Japan Reconsiders Its Investment in East Asia

5 MINS READSep 28, 2012 | 01:01 GMT

A senior Philippine trade official said Thursday that Manila is currently in talks with 15 Japanese firms looking to shift manufacturing operations out of China. The statement comes after a week of heightened Sino-Japanese diplomatic tensions over the disputed Diaoyu/Senkaku island chain, which has forced some Japanese firms — including automakers Nissan, Tokyo and Honda — to temporarily halt production.

Notwithstanding the coincidental timing, it is unlikely that the trade official's comments were prompted by the ongoing row between Tokyo and Beijing. However, the statement does reflect a broader shift under way in the geographic distribution of Japanese investment and, potentially, the future of economic activity in Asia.

What is a Geopolitical Diary? George Friedman explains.

As wages and input costs rise in China's coastal manufacturing centers, firms from Japan and other countries have gradually begun shifting production to countries like Indonesia, Vietnam and the Philippines. In 2012, Tsuneishi Holdings, Japan's second-largest shipbuilder, opened a shipyard on Cebu Island in the central Philippines. Likewise, Japanese imports of electronics and optical equipment from the Philippines have nearly tripled since 2009 (to $2.7 billion in 2011) fueled largely by Japanese firms' efforts to shift some of their lowest value-added operations away from China. In 2011, Japanese investment into the Philippines grew by 30.6 percent year-on-year, accounting for 30.2 percent of the Philippines' total inbound foreign investment for the year.

At the same time, Japanese manufacturers will not leave China en masse in the near future. In part, this is because China now consumes a quarter of all Japanese exports and accounts for almost 10 percent of cumulative Japanese outbound investment globally ($82.5 billion by 2011, $6.8 billion of which came in 2011 alone). Japanese companies operating in China now derive the majority of their revenue selling to Chinese consumers.

More troublesome for countries like the Philippines looking to poach some manufacturing business from China is manufacturers' dependence on China's unparalleled parts processing and sourcing systems. Japanese manufacturers are deeply embedded in Chinese supply chains and rely on the ability of those chains to source a wide variety of parts quickly and efficiently. Shifting operations to a country like the Philippines may reduce foreign firms' overhead, but until the Philippines develops the infrastructure necessary to support broader business-to-business sourcing, such a move carries inherent risks to business continuity — especially in an island country ill-equipped to manage natural disasters. Inexorably rising costs in coastal China make some degree of relocation either to interior China or emerging economies in the region inevitable. But any wholesale alteration to the geography of Japanese investments abroad will be both costly and time-consuming.

Adding to the challenge is the fact that many of these countries lack the basic infrastructure hardware to sustain large-scale manufacturing outside a handful of cities like Jakarta, Surabaya, Manila or Hanoi. In the past year, as rising costs and slowing demand in China have triggered substantial foreign capital flight, Indonesia and the Philippines have begun outlining plans for comprehensive power and transport infrastructure development in an effort to attract more foreign investment. Meanwhile, foreign firms looking to gain a foothold in new potential markets have raised investment in these countries in everything from manufacturing to building local metals and minerals processing capacity to developing electricity and telecommunications networks.
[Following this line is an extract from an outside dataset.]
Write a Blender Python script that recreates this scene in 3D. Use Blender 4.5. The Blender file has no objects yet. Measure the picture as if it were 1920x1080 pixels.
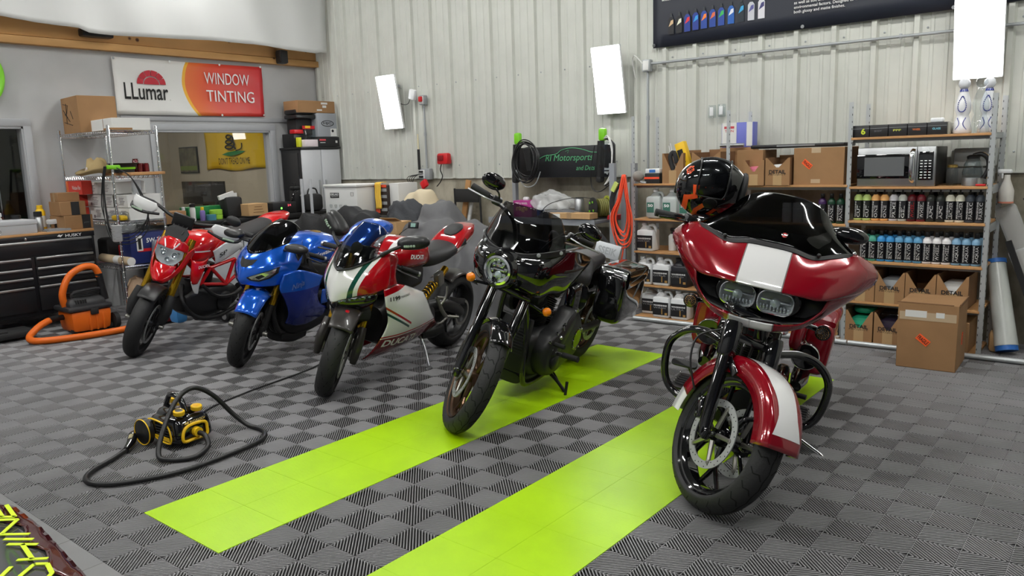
import bpy, bmesh, math, random
import numpy as np
from mathutils import Vector, Matrix, Euler
from mathutils.bvhtree import BVHTree
random.seed(7)
PI = math.pi
SC = bpy.context.scene
COL = SC.collection
V = Vector
def R(d): return math.radians(d)
def T(x=0, y=0, z=0): return Matrix.Translation((x, y, z))
def RX(d): return Matrix.Rotation(R(d), 4, 'X')
def RY(d): return Matrix.Rotation(R(d), 4, 'Y')
def RZ(d): return Matrix.Rotation(R(d), 4, 'Z')
def S(x, y, z): return Matrix.Diagonal((x, y, z, 1))
def frame(o, xdir, up=(0, 0, 1)):
    """matrix whose local X runs along xdir, local Z as near up as possible"""
    x = V(xdir).normalized(); u = V(up); y = u.cross(x)
    if y.length < 1e-6: y = V((0, 1, 0))
    y.normalize(); z = x.cross(y)
    m = Matrix((x, y, z)).transposed().to_4x4(); m.translation = V(o); return m

# ---------------------------------------------------------------- materials
MATS = {}
def mat(name, col=(.5, .5, .5), rough=.5, metal=0., coat=0., trans=0., emis=0., alpha=1., spec=.5, ior=1.45, noise=0., nscale=20., bump=0., bscale=200.):
    if name in MATS: return MATS[name]
    m = bpy.data.materials.new(name); m.use_nodes = True
    b = m.node_tree.nodes['Principled BSDF']
    c = (col[0], col[1], col[2], 1)
    b.inputs['Base Color'].default_value = c
    b.inputs['Roughness'].default_value = rough
    b.inputs['Metallic'].default_value = metal
    b.inputs['Coat Weight'].default_value = coat
    b.inputs['Coat Roughness'].default_value = .03
    b.inputs['Transmission Weight'].default_value = trans
    b.inputs['IOR'].default_value = ior
    b.inputs['Specular IOR Level'].default_value = spec
    b.inputs['Alpha'].default_value = alpha
    if emis: b.inputs['Emission Color'].default_value = c; b.inputs['Emission Strength'].default_value = emis
    nt = m.node_tree
    if noise or bump:
        tc = nt.nodes.new('ShaderNodeTexCoord')
    if noise:
        n = nt.nodes.new('ShaderNodeTexNoise'); n.inputs['Scale'].default_value = nscale; n.inputs['Detail'].default_value = 5
        nt.links.new(tc.outputs['Object'], n.inputs['Vector'])
        r = nt.nodes.new('ShaderNodeMapRange'); r.inputs[1].default_value = .3; r.inputs[2].default_value = .7
        r.inputs[3].default_value = 1 - noise; r.inputs[4].default_value = 1 + noise
        nt.links.new(n.outputs['Fac'], r.inputs[0])
        mx = nt.nodes.new('ShaderNodeVectorMath'); mx.operation = 'SCALE'; mx.inputs[0].default_value = col
        nt.links.new(r.outputs[0], mx.inputs['Scale']); nt.links.new(mx.outputs[0], b.inputs['Base Color'])
    if bump:
        n2 = nt.nodes.new('ShaderNodeTexNoise'); n2.inputs['Scale'].default_value = bscale; n2.inputs['Detail'].default_value = 3
        nt.links.new(tc.outputs['Object'], n2.inputs['Vector'])
        bp = nt.nodes.new('ShaderNodeBump'); bp.inputs['Strength'].default_value = bump; bp.inputs['Distance'].default_value = .01
        nt.links.new(n2.outputs['Fac'], bp.inputs['Height']); nt.links.new(bp.outputs[0], b.inputs['Normal'])
    MATS[name] = m; return m

class X:
    """tiny expression wrapper over shader math nodes"""
    nt = None
    def __init__(s, k): s.k = k
    @staticmethod
    def op(o, *a):
        n = X.nt.nodes.new('ShaderNodeMath'); n.operation = o
        for i, v in enumerate(a):
            if isinstance(v, X): X.nt.links.new(v.k, n.inputs[i])
            else: n.inputs[i].default_value = v
        return X(n.outputs[0])
    def __add__(s, o): return X.op('ADD', s, o)
    __radd__ = __add__
    def __sub__(s, o): return X.op('SUBTRACT', s, o)
    def __rsub__(s, o): return X.op('SUBTRACT', o, s)
    def __mul__(s, o): return X.op('MULTIPLY', s, o)
    __rmul__ = __mul__
    def __gt__(s, o): return X.op('GREATER_THAN', s, o)
    def __lt__(s, o): return X.op('LESS_THAN', s, o)
    def __and__(s, o): return X.op('MULTIPLY', s, o)
    def __or__(s, o): return X.op('MAXIMUM', s, o)
    def abs(s): return X.op('ABSOLUTE', s)
    def frac(s): return X.op('FRACT', s)
def paint(name, base, layers, rough=.25, metal=0., coat=1.):
    """paint scheme: layers = [(rgb, fn(x,y,z)->mask)] in the mesh's own coordinates"""
    m = mat(name, base, rough, metal, coat); nt = m.node_tree; X.nt = nt
    b = nt.nodes['Principled BSDF']
    tc = nt.nodes.new('ShaderNodeTexCoord'); sp = nt.nodes.new('ShaderNodeSeparateXYZ')
    nt.links.new(tc.outputs['Object'], sp.inputs[0])
    x, y, z = (X(sp.outputs[i]) for i in range(3)); prev = None
    for rgb, fn in layers:
        mk = fn(x, y, z)
        mx = nt.nodes.new('ShaderNodeMix'); mx.data_type = 'RGBA'
        nt.links.new(mk.k, mx.inputs[0])
        if prev: nt.links.new(prev, mx.inputs[6])
        else: mx.inputs[6].default_value = (*base, 1)
        mx.inputs[7].default_value = (*rgb, 1); prev = mx.outputs[2]
    nt.links.new(prev, b.inputs['Base Color'])
    return m
def srgb(r, g, b):
    f = lambda c: (c / 255 / 12.92) if c / 255 <= .04045 else ((c / 255 + .055) / 1.055) ** 2.4
    return (f(r), f(g), f(b))

# ---------------------------------------------------------------- mesh builder
I4 = Matrix.Identity(4)
class MB:
    def __init__(s): s.v = []; s.f = []
    def add(s, vs, fs, m=None):
        o = len(s.v)
        if m is None: s.v += [tuple(p) for p in vs]
        else: s.v += [tuple(m @ V(p)) for p in vs]
        s.f += [tuple(i + o for i in f) for f in fs]
        return s
    def box(s, c, d, m=None, b=0., seg=2, taper=None):
        x, y, z = d[0] / 2, d[1] / 2, d[2] / 2
        if b <= 0:
            t = taper or (1, 1)
            vs = [(c[0] + i * x * (t[0] if k > 0 else 1), c[1] + j * y * (t[1] if k > 0 else 1), c[2] + k * z) for k in (-1, 1) for j in (-1, 1) for i in (-1, 1)]
            return s.add(vs, [(0, 2, 3, 1), (4, 5, 7, 6), (0, 1, 5, 4), (2, 6, 7, 3), (0, 4, 6, 2), (1, 3, 7, 5)], m)
        bm = bmesh.new(); bmesh.ops.create_cube(bm, size=1)
        for v in bm.verts:
            k = 1 if v.co.z > 0 else 0; t = taper or (1, 1)
            v.co = V((v.co.x * d[0] * (t[0] if k else 1), v.co.y * d[1] * (t[1] if k else 1), v.co.z * d[2]))
        bmesh.ops.bevel(bm, geom=bm.edges[:], offset=min(b, min(d) * .49), segments=seg, profile=.5, affect='EDGES')
        bm.verts.index_update()
        s.add([v.co + V(c) for v in bm.verts], [[v.index for v in f.verts] for f in bm.faces], m); bm.free(); return s
    def cyl(s, a, b, r, r2=None, n=16, m=None, caps=True):
        return s.tube([a, b], [r, r if r2 is None else r2], n=n, m=m, caps=caps)
    def tube(s, pts, r, n=8, closed=False, caps=True, m=None, sm=0, flat=None):
        pts = [V(p) for p in pts]
        rr = list(r) if hasattr(r, '__len__') else [r] * len(pts)
        if sm: pts, rr = smooth(pts, rr, sm, closed)
        N = len(pts); tans = []
        for i in range(N):
            a = pts[i - 1] if (i or closed) else pts[0]; b = pts[(i + 1) % N] if (i < N - 1 or closed) else pts[-1]
            t = (b - a); tans.append(t.normalized() if t.length > 1e-9 else V((0, 0, 1)))
        t0 = tans[0]; u = t0.orthogonal().normalized() if flat is None else (V(flat[1]) - t0 * V(flat[1]).dot(t0)).normalized()
        vs = []; prev = t0
        for i in range(N):
            t = tans[i]
            if flat is not None: u = (V(flat[1]) - t * V(flat[1]).dot(t)).normalized()
            else:
                q = prev.rotation_difference(t); u = (q @ u).normalized()
            prev = t; w = t.cross(u)
            k = 1 if flat is None else flat[0]
            for j in range(n):
                a = 2 * PI * j / n
                vs.append(pts[i] + u * (rr[i] * math.cos(a) * k) + w * (rr[i] * math.sin(a)))
        fs = []
        for i in range(N if closed else N - 1):
            i2 = (i + 1) % N
            for j in range(n): fs.append((i * n + j, i * n + (j + 1) % n, i2 * n + (j + 1) % n, i2 * n + j))
        if caps and not closed:
            fs.append(tuple(range(n - 1, -1, -1))); fs.append(tuple((N - 1) * n + j for j in range(n)))
        return s.add(vs, fs, m)
    def lathe(s, prof, n=24, m=None, caps=True, arc=None):
        """profile [(r,z)] about local Z"""
        vs = []; fs = []; k = len(prof)
        for i in range(n):
            a = 2 * PI * i / n
            for r, z in prof: vs.append((r * math.cos(a), r * math.sin(a), z))
        for i in range(n):
            i2 = (i + 1) % n
            for j in range(k - 1): fs.append((i * k + j, i2 * k + j, i2 * k + j + 1, i * k + j + 1))
        if caps:
            if prof[0][0] > 1e-6: fs.append(tuple(i * k for i in range(n - 1, -1, -1)))
            if prof[-1][0] > 1e-6: fs.append(tuple(i * k + k - 1 for i in range(n)))
        return s.add(vs, fs, m)
    def prism(s, out, h, m=None, h0=0.):
        """2D outline in local XY, extruded h0..h along Z"""
        n = len(out); vs = [(x, y, h0) for x, y in out] + [(x, y, h) for x, y in out]
        fs = [tuple(range(n - 1, -1, -1)), tuple(range(n, 2 * n))] + [(i, (i + 1) % n, n + (i + 1) % n, n + i) for i in range(n)]
        return s.add(vs, fs, m)
    def loft(s, rings, m=None, caps=True, closed=True, loop=False):
        n = len(rings[0]); vs = [p for r in rings for p in r]; fs = []
        K = len(rings)
        for i in range(K if loop else K - 1):
            i2 = (i + 1) % K
            for j in range(n if closed else n - 1): fs.append((i * n + j, i * n + (j + 1) % n, i2 * n + (j + 1) % n, i2 * n + j))
        if caps and closed and not loop:
            fs.append(tuple(range(n - 1, -1, -1))); fs.append(tuple((K - 1) * n + j for j in range(n)))
        return s.add(vs, fs, m)
    def grid(s, g, m=None): return s.loft(g, m, caps=False, closed=False)
    def mirror(s):
        """add the y-mirrored copy"""
        n = len(s.v); s.v += [(x, -y, z) for x, y, z in s.v[:n]]
        s.f += [tuple(reversed([i + n for i in f])) for f in s.f[:]]
        return s
    def mirrored(s):
        o = MB(); o.v = [(x, -y, z) for x, y, z in s.v]; o.f = [tuple(reversed(f)) for f in s.f]; return o
    def xf(s, m): s.v = [tuple(m @ V(p)) for p in s.v]; return s
    def mesh(s, name):
        me = bpy.data.meshes.new(name); me.from_pydata(s.v, [], s.f); me.validate(); me.update(); return me
def smooth(pts, rr, k, closed=False):
    N = len(pts); out = []; ro = []
    g = (lambda i: pts[i % N]) if closed else (lambda i: pts[max(0, min(N - 1, i))])
    h = (lambda i: rr[i % N]) if closed else (lambda i: rr[max(0, min(N - 1, i))])
    for i in range(N if closed else N - 1):
        for q in range(k):
            t = q / k; p0, p1, p2, p3 = g(i - 1), g(i), g(i + 1), g(i + 2)
            out.append(.5 * ((2 * p1) + (p2 - p0) * t + (2 * p0 - 5 * p1 + 4 * p2 - p3) * t * t + (3 * p1 - p0 - 3 * p2 + p3) * t ** 3))
            ro.append(h(i) * (1 - t) + h(i + 1) * t)
    if not closed: out.append(pts[-1]); ro.append(rr[-1])
    return out, ro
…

These countries lag far behind China and the "Asian Tigers," and any effort to effectively develop national transport or power infrastructure will require regulatory consolidation and political willpower far beyond what Indonesia and the Philippines have thus far shown. But ultimately, what they lack in infrastructure, they make up for in demographics. The Chinese workforce has reached its peak; in the coming decades, the number of working-age men and women will shrink dramatically as the population ages. The Philippines, by contrast, is not expected to reach its demographic peak for another 30 years, making it highly attractive as a potential producer for aging, labor-poor but capital-rich countries like Japan.

In the meantime, however, China, Japan and the region as a whole will have to contend with the widespread consequences of China's passage out of a three-decade old economic arrangement built on low-cost, low value-added manufacturing for export in coastal Chinese cities. This model made China the workshop of the world but it is no longer economically viable, and has not been for several years despite Beijing's strenuous efforts to keep manufacturers afloat through a combination of tax incentives, subsidies, price controls on raw materials and import/export tariff reductions.

Beijing, for its part, has worked to prepare for the inevitable shift of low-end manufacturing away from coastal urban centers by developing transport and power generation networks in interior provinces and encouraging coastal producers to shift up the value-added chain. But while it is recognized that low-end manufacturing will gradually move elsewhere, and that this in turn will necessitate structural rebalancing in the Chinese economy, it remains unclear how this process will play out politically and socially, both within China and throughout the region.